WRITTEN PROBLEM
Tally the lines in the listing below that contain "picture" and report the tally alone.

DATA SEGMENT

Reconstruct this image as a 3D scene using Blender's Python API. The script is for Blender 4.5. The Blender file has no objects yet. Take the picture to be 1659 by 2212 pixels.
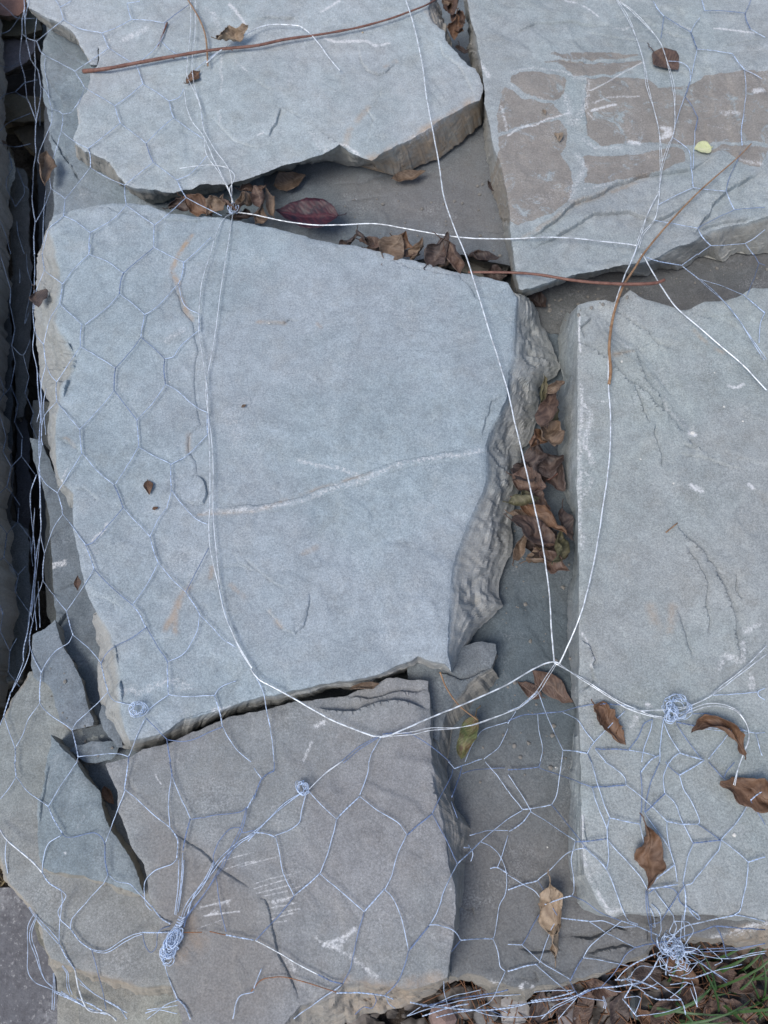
import bpy, math, random
import numpy as np
from mathutils import Vector, kdtree
from mathutils.geometry import delaunay_2d_cdt

# ------------------------------------------------------------------ camera
sc = bpy.context.scene
TILT = math.radians(20.0)
DIST = 0.674
CAM = np.array([0.0, -DIST*math.sin(TILT), DIST*math.cos(TILT)])
cd = bpy.data.cameras.new('camera'); cam = bpy.data.objects.new('camera', cd)
sc.collection.objects.link(cam)
cam.location = CAM; cam.rotation_euler = (TILT, 0, 0)
cd.sensor_fit = 'VERTICAL'; cd.sensor_height = 36.0; cd.lens = 26.0
cd.clip_start = 0.01; cd.clip_end = 200
cd.dof.use_dof = True; cd.dof.focus_distance = 0.67; cd.dof.aperture_fstop = 9.0
sc.camera = cam

# ------------------------------------------------------------------ light
SUN_EL, SUN_AZ = math.radians(57), math.radians(226)     # azimuth clockwise from +Y
wd = bpy.data.worlds.new('World'); sc.world = wd; wd.use_nodes = True
wn = wd.node_tree.nodes; wl = wd.node_tree.links; wn.clear()
sky = wn.new('ShaderNodeTexSky'); sky.sky_type = 'NISHITA'; sky.sun_disc = False
sky.sun_elevation = SUN_EL; sky.sun_rotation = SUN_AZ
sky.air_density = 1.0; sky.dust_density = 2.5; sky.ozone_density = 1.0
bg = wn.new('ShaderNodeBackground'); bg.inputs[1].default_value = 0.115
wo = wn.new('ShaderNodeOutputWorld')
wl.new(sky.outputs[0], bg.inputs[0]); wl.new(bg.outputs[0], wo.inputs[0])
sd = bpy.data.lights.new('sun', 'SUN'); sd.energy = 1.45; sd.angle = math.radians(26)
sd.color = (1.0, 0.965, 0.92)
sun = bpy.data.objects.new('sun', sd); sc.collection.objects.link(sun)
sdir = Vector((math.sin(SUN_AZ)*math.cos(SUN_EL), math.cos(SUN_AZ)*math.cos(SUN_EL), math.sin(SUN_EL)))
sun.rotation_euler = sdir.to_track_quat('Z', 'Y').to_euler()
sun.location = (-1, 1, 2)
sc.view_settings.view_transform = 'Standard'; sc.view_settings.look = 'None'
sc.view_settings.gamma = 1; sc.view_settings.use_curve_mapping = False
sc.view_settings.exposure = 0.48

# ------------------------------------------------------------------ measuring
# Survey of the place: D = positions read off at 1659 px picture width, turned
# into metres on the level z they lie on.
KX = (18.0/26.0)/1106.0
def P(x, y, z):
    a = (x-829.5)*KX; b = (1106-y)*KX
    d = np.array([a, b*math.cos(TILT)+math.sin(TILT), b*math.sin(TILT)-math.cos(TILT)])
    return CAM + d*((z-CAM[2])/d[2])
def PD(pts, z): return np.array([P(p[0], p[1], z)[:2] for p in pts])
def ray(x, y):
    a = (x-829.5)*KX; b = (1106-y)*KX
    return Vector((a, b*math.cos(TILT)+math.sin(TILT), b*math.sin(TILT)-math.cos(TILT))).normalized()
T = 0.33068                                # detail-view scale, 1000 source px views
def tile(k, x, y):
    c, r = (k-1) % 3, (k-1)//3
    return c*548.6+x*T, r*548.6+y*T

# ------------------------------------------------------------------ noise
def _h(i, j, k, s):
    n = (i*374761393 + j*668265263 + k*2147483647 + s*1274126177) & 0x7fffffff
    n = ((n ^ (n >> 13))*1274126177) & 0x7fffffff
    n = (n ^ (n >> 16)) & 0xffff
    return n/32767.5-1
def vn(x, y, z=0.0, s=0):
    x = np.asarray(x, float); y = np.asarray(y, float); z = np.asarray(z, float)+0*x
    i, j, k = np.floor(x).astype(np.int64), np.floor(y).astype(np.int64), np.floor(z).astype(np.int64)
    f, g, h = x-i, y-j, z-k
    f, g, h = f*f*(3-2*f), g*g*(3-2*g), h*h*(3-2*h)
    def L(dk):
        a = _h(i, j, k+dk, s)*(1-f)+_h(i+1, j, k+dk, s)*f
        b = _h(i, j+1, k+dk, s)*(1-f)+_h(i+1, j+1, k+dk, s)*f
        return a*(1-g)+b*g
    return L(0)*(1-h)+L(1)*h
def fbm(x, y, z=0.0, s=0, o=4, g=0.5):
    v = 0; a = 1; t = 0
    for q in range(o):
        v = v+a*vn(np.asarray(x)*2**q+q*7.3, np.asarray(y)*2**q+q*3.1, np.asarray(z)*2**q, s+q); t += a; a *= g
    return v/t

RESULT
2